Saturday, June 14, 2014

The Sad Life of George I's Wife

Beautiful Sophia Dorothea of Celle, only 17, kicked up a huge fuss when she learned that she had to marry her cousin, fat George of Hanover.  She complained that she didn't want to marry 'Pig Snout', and she was right, because the marriage was unhappy.

Born in 1666, Sophia was the only child of the Duke of Brunswick and his strong-minded mistress.  The Duke eventually married his mistress, probably because Duchess Sophie of Hanover wanted his lovely daughter for her son, and she disliked the idea of George marrying someone whose parents were not married. Sophia had the choice of several other suitors, but the nasty duchess saw to it that she didn't marry any of them.

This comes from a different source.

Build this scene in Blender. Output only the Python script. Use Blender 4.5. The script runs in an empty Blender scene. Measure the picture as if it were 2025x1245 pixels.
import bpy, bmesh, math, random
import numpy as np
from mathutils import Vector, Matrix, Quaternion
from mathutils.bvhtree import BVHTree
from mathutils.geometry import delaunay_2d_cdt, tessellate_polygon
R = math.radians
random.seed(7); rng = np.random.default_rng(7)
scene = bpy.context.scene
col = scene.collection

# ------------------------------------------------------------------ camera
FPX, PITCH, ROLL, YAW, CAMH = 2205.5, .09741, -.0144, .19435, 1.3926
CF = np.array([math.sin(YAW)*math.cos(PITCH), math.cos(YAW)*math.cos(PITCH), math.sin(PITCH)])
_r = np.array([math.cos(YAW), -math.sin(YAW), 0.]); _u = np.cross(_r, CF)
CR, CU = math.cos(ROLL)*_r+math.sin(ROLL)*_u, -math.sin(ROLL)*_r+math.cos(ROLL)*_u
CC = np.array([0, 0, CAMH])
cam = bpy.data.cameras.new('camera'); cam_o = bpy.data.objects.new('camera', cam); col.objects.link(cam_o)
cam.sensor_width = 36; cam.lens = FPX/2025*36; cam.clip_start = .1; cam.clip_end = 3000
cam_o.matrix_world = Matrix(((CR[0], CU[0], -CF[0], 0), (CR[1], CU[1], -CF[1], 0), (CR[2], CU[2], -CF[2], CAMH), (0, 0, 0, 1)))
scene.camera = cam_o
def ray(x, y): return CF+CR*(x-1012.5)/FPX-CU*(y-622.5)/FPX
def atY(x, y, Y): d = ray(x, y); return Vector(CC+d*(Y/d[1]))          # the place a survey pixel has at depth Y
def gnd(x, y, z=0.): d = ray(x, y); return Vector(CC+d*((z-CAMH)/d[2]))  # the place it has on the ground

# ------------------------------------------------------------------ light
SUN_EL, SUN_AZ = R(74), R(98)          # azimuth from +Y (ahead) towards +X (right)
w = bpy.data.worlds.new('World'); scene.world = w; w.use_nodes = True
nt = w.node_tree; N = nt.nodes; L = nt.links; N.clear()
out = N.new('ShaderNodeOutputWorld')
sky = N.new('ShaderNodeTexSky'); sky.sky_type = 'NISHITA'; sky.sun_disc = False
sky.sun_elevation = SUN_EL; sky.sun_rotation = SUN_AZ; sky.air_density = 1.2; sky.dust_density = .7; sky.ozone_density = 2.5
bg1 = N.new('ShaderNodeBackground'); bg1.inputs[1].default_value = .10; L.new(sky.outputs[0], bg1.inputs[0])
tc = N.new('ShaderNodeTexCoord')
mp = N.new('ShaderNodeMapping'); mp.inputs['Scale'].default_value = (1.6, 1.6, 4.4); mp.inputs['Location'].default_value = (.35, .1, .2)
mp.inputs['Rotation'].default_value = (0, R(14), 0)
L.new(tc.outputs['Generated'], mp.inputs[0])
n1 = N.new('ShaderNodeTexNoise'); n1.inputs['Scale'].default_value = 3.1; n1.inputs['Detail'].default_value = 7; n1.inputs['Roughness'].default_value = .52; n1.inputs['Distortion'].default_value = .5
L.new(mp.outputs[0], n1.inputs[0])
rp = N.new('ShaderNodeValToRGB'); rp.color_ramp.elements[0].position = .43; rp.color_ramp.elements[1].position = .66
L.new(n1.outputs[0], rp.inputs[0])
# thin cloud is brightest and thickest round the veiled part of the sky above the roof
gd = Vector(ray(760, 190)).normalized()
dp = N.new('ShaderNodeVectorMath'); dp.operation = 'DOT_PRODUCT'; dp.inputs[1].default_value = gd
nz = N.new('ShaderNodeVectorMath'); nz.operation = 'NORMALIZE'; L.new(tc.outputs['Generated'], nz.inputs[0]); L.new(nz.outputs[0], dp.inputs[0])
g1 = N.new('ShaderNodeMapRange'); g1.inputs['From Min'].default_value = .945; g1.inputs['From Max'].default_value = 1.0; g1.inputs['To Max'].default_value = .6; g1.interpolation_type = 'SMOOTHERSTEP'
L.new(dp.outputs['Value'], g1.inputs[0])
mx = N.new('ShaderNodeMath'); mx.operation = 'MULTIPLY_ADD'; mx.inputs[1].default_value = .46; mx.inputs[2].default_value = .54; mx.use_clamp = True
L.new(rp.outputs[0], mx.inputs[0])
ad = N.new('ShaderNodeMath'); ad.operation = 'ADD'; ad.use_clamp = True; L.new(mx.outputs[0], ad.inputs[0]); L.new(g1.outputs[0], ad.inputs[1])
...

Sophia and George had two children, Georg August and Sophia Dorothea, but this wasn't enough to keep George happy.  He chose a mistress, Melusine, who was quiet, shy and not beautiful.  George's mother couldn't understand why George was attracted to this 'scarecrow'. However, she was a sensible woman, and he probably found young Sophia rather volatile and difficult to deal with.  He mistreated her and constantly scolded her, so it isn't surprising that she started finding other men attractive.

Handsome and charming, Count Philipp von Konigsmark courted Sophia for two years, and the couple eventually started an affair.  They wrote letters to each other and tried to keep the romance secret, but they were playing with fire, and the young couple was warned to end the affair by the Duchess and other members of the family.  George's brother Ernst August was especially upset, because he thought that the affair might ruin George's chances of becoming King of England.  Legend has it that he ordered Konigsmark to be murdered.

George placed Sophia Dorothea under house arrest, and she agreed to a divorce, because she hoped that she would be able to begin a new life with the urbane count.  However, she was sent to Ahlden Castle, a bleak and cold castle, where she began a long imprisonment.  Her children were kept from her, but she was allowed to see her mother.  Here, she was guarded by 40 infantry and cavalry and a marshall.  Her imprisonment lasted 33 years.

George became King George 1 in 1714, but he never had a good relationship with his son, who blamed him for the mistreatment of his poor mother.

An Australian author, Helen du Guerry Simpson, wrote A Sarabande for Dead Lovers based on this sad tale. The novel was made into a film with the wonderful Stewart Granger perfectly cast as Konigsmark.